A quick search doesn’t give game-by-game results from the early part of the 20th century, but the team went 2-7 that year, so it’s a safe bet they might not have one both of those games. Which is a shame, because the team might have been bad, but they looked great.

How do you lose games when you’ve got swag like that?

Now here’s a term you don’t hear anymore:

Blind tigers, or blind pigs, are carnival-style promotions. “Come in and see the blind tiger!” By which the person meant, “I’m giving away free hooch.” You assume there was a donation somewhere, or you paid handsomely for a bar stool or a bad sandwich or something.

Indiana went dry in 1918, two years ahead of the 18th Amendment kicking in. So maybe the local area was dry. Maybe it was just bootlegging for the sake of bootlegging.

Hurst, I learned from a later edition of the paper, was …

a son of Mack Hurst the man who blew up the house on the corner of Seventh and Morton streets with dynamite, killing himself and daughter. Young Hurst has made the same threat against his wife for disclosing his guilt of the blind tiger charge.

Bootlegging couldn’t have been that good to him. He couldn’t afford a lawyer! Nevertheless, he’s threatening to blow people up. Real pride of Indiana, that guy.

Meanwhile, part of an ad on page two. Countless men!

And 1.4 million tires. How is it that they have the units sold, but not the customers? Let’s do the basic math here. If everyone bought a complete set, that’s 369,970 customers. Of course it wasn’t four-apiece. Remember, the roads and the highways and byways still left something to be desired. There were a lot of flats is what I’m saying. It could be that we are talking 1.4 million customers. Which is still not … countless.

But “countless” sounds good, especially when it’s right next to a number.

Norine Dodds was, I believe, a teacher. I’m not sure what became of her.

And I want you to notice that they just bought a volleyball. The net, you imagine, they had to save up for, special. Or maybe they made their own. But, in another example of how their time was similar to ours, but not ours, the sport of volleyball had only been around for about 20 years. Basketball, just four years older, was thought by some businessmen and older YMCA members to be too vigorous. One mustn’t work up a sweat. So a man named William Morgan designed the game to be a combination of basketball, baseball, tennis, and handball. And here, when the young ladies at the local high school put their pennies together to obtain a ball, the game was still in its relative infancy. The rules weren’t uniformly formalized for another 14 years. Someone in the Philippines, while Nodds was writing this little blurb, was developing the spike.

Sorta makes you wonder how these kids went around with their new volleyball, and what they wound up doing with it.

Wanda Mottier was the daughter of David Mottier, who ran the botany program at IU for about 40 years. He’d also done his undergraduate work here and is regarded as one of the first people to advocate for preserving the woodland campus aesthetic.

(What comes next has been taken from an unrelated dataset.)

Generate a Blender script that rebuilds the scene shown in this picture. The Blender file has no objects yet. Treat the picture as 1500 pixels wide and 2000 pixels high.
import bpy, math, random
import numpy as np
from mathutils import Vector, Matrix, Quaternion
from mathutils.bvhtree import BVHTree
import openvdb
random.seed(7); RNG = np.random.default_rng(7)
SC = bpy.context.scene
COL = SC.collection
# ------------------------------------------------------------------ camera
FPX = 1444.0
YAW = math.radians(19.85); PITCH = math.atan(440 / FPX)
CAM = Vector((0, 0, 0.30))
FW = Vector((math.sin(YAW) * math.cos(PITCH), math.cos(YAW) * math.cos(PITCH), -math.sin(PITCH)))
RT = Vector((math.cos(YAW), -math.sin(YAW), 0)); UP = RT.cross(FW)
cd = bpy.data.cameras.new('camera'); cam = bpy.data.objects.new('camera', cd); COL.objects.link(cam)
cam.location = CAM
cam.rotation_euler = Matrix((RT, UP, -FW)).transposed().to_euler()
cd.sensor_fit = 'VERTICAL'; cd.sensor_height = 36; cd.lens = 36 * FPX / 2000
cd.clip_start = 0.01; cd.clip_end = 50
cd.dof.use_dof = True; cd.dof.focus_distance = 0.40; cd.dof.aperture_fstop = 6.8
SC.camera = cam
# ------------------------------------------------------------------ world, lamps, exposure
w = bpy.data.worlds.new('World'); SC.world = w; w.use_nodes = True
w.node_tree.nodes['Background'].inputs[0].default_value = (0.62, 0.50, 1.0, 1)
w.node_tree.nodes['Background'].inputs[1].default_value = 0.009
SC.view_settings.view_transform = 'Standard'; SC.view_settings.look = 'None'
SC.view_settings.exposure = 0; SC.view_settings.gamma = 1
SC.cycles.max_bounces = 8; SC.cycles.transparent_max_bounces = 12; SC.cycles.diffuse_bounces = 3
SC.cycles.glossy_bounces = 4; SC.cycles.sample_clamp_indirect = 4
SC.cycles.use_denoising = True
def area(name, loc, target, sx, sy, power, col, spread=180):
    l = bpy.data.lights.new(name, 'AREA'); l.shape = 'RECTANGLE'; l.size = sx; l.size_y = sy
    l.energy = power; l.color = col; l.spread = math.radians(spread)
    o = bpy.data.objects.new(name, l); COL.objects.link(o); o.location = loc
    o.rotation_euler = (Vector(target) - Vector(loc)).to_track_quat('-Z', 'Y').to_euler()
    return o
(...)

If that’s true it was an excellent choice on his part. I submit as evidence these four photographs I took just outside of our building during a seven-minute break between tasks.

Mottier was on the faculty until the late 1930s.

Maybe somewhere in these woods there’s a tree he knew.

Maybe somewhere out there we could find leaves and shade we owe to him.

Also, this same paper notes that tomorrow, April 16th (albeit in 1915) was Arbor Day. The paper demanded that you plant a tree. We mark Arbor Day this year on April 30th.

Anyway, his daughter, Wanda, would later marry a doctor and they later retired from Indianapolis to Florida in the early 1960s. She passed away down there and is buried up here.

I found her Florida home on Google Maps. Nice, humble little post-war subdivision. Three beds, two baths, built in 1958, meaning they built it or moved in soon after. Plenty of room in the backyard to pass around a volleyball. There’s a giant oak tree out front today. The tree has a wonderful looking tire swing on it.

In my mind Wanda planted that tree and thought of her dad whenever she looked out the two picture windows of her home.